Kazakhstan

The Concept of Transition of the Republic of Kazakhstan to Sustainable Development for the Period 2007-2024, Presidential Decree No 216 of 2006

Executive
Decree/Order/Ordinance
Passed in 2006
The Concept for Sustainable Development (Concept) is a comprehensive guide to planning national development over a period of nearly two decades. The Concept was developed within the framework of the World Summit on Sustainable Development (Johannesburg, 2002) by the Ministry of Environment with support from UNDP, UNEP-EU, as well as scientists and experts.
 
 This policy calls for the increase of the environmental sustainable index up to 10% by 2012, 15% by 2018, and 25% by 2024.
 
 The Concept lays out the four stages of development:
  • Preparation stage (2007-2009) is to establish the institutional readiness to integrate sustainable development principles into all aspects of political and economics spheres
  • In the first stage (2010-2012) the country aims to become one of the fifty most competitive countries in the world economy
  • During the second stage (2013-2018) the focus is on quality of life for citizens, decrease in environmental degradation, and increase of environmental sustainability
  • The third stage (2019-2024) Kazakhstan will achieve international standards of sustainable development
 
 The general goal of the Concept is 'to achieve an economic, social, environmental, and political balance of the development of the Republic of Kazakhstan as a base for improvement of quality of life and provision for the competitiveness of the country in the long-term period.'
 
 The decree lays out eight principles for Kazakhstan's sustainable development broadly related to improving the economic and social development indicators of the country.
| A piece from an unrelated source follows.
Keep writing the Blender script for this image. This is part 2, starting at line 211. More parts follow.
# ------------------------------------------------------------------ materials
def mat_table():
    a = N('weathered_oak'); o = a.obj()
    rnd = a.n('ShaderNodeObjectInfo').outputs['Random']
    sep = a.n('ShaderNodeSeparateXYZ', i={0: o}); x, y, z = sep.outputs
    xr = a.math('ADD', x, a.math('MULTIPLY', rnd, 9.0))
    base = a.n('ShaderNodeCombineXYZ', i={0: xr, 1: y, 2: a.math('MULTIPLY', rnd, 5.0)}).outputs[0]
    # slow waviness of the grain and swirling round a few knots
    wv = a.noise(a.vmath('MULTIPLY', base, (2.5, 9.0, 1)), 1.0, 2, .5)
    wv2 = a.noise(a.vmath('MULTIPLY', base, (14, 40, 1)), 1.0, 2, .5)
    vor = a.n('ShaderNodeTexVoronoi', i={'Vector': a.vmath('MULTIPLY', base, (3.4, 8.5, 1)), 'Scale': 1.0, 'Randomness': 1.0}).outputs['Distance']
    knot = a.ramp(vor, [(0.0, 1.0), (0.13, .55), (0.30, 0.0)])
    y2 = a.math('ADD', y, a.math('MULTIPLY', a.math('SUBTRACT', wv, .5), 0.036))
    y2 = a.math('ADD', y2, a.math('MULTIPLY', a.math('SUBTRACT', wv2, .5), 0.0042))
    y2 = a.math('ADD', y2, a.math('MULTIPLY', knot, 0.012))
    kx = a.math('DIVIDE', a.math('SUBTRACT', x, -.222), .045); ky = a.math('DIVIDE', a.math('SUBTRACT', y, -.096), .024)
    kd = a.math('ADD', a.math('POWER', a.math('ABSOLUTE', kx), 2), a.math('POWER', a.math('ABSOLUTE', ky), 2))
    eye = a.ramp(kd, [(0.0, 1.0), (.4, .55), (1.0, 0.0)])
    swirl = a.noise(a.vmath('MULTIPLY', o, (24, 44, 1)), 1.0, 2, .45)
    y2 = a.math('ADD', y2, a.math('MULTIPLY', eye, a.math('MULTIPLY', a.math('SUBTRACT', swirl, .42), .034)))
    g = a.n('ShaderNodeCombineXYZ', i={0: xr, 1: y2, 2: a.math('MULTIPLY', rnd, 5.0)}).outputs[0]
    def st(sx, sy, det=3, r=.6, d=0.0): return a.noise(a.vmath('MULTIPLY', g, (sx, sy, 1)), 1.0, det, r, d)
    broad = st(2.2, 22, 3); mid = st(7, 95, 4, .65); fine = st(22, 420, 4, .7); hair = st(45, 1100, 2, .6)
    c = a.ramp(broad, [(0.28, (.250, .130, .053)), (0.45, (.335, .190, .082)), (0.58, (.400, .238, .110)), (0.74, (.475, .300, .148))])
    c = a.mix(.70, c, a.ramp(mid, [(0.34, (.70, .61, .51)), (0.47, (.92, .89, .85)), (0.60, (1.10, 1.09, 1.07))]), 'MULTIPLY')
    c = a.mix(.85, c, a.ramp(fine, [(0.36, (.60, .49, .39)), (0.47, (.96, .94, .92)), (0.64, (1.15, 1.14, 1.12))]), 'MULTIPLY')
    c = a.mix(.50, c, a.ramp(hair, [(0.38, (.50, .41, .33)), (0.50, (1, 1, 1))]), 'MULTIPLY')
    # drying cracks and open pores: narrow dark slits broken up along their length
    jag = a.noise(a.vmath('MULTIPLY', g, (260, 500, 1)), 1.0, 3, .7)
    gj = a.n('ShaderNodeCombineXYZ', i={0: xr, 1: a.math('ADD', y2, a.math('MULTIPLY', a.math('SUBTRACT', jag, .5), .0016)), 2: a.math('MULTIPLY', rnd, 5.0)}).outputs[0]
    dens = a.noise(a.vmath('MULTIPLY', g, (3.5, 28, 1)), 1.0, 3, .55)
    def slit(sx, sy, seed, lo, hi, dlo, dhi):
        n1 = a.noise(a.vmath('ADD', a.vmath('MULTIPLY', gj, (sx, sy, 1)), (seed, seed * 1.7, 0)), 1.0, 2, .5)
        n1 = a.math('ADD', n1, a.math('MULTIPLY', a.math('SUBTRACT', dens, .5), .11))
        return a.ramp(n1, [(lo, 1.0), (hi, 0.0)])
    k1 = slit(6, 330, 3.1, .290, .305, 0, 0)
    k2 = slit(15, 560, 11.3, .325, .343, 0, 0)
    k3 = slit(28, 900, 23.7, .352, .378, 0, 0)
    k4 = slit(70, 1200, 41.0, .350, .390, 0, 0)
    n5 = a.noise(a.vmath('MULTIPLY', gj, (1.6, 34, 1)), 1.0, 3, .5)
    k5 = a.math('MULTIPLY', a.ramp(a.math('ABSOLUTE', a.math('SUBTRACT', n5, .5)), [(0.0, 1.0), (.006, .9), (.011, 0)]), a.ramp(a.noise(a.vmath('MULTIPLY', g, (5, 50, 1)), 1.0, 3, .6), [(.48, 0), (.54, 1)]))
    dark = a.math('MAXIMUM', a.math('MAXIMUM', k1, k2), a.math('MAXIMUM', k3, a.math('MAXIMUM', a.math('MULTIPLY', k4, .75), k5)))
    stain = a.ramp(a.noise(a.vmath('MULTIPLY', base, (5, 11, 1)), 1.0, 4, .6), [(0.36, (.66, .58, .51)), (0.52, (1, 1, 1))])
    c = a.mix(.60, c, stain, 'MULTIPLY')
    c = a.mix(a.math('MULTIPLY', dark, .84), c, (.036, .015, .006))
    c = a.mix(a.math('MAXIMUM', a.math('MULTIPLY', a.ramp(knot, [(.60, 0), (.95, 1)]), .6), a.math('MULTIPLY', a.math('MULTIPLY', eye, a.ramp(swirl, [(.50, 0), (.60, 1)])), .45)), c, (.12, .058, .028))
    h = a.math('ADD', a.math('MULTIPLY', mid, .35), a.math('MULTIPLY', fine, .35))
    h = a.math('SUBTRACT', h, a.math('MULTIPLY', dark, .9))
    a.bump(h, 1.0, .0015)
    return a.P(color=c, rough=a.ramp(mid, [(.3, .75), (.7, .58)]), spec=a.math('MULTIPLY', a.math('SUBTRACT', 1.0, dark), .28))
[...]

The principles are followed by 16 priorities, a number of which are related directly or indirectly to climate change mitigation or adaption. Those priorities are:
  • Introduction of sustainable models of production and consumption
  • Introduction of innovative environmentally safe technologies
  • Development of sustainable transportation systems
  • Energy efficiency and energy saving
  • Development of science and education for sustainable development
  • Prevention and alleviation of environmental threats to the human health
  • Decrease of emissions, including GHG and ODS
  • Access to quality drinking water
  • Solutions to trans-boundary environmental problems
  • Waste management
 
 The section on environmental sustainability highlights the need to follow a development path that decreases the anthropogenic impact on climate change. The plan stipulates that the country should use national and local budgets in addition to international loans and grants to achieve its sustainable development goals; the adoption and enforcement of 'polluter pays' policies meant to penalise those entities that contaminate the environment (including excessive CO2emissions), the introduction of trading emissions quota system (the ETS, now in its first year of operation).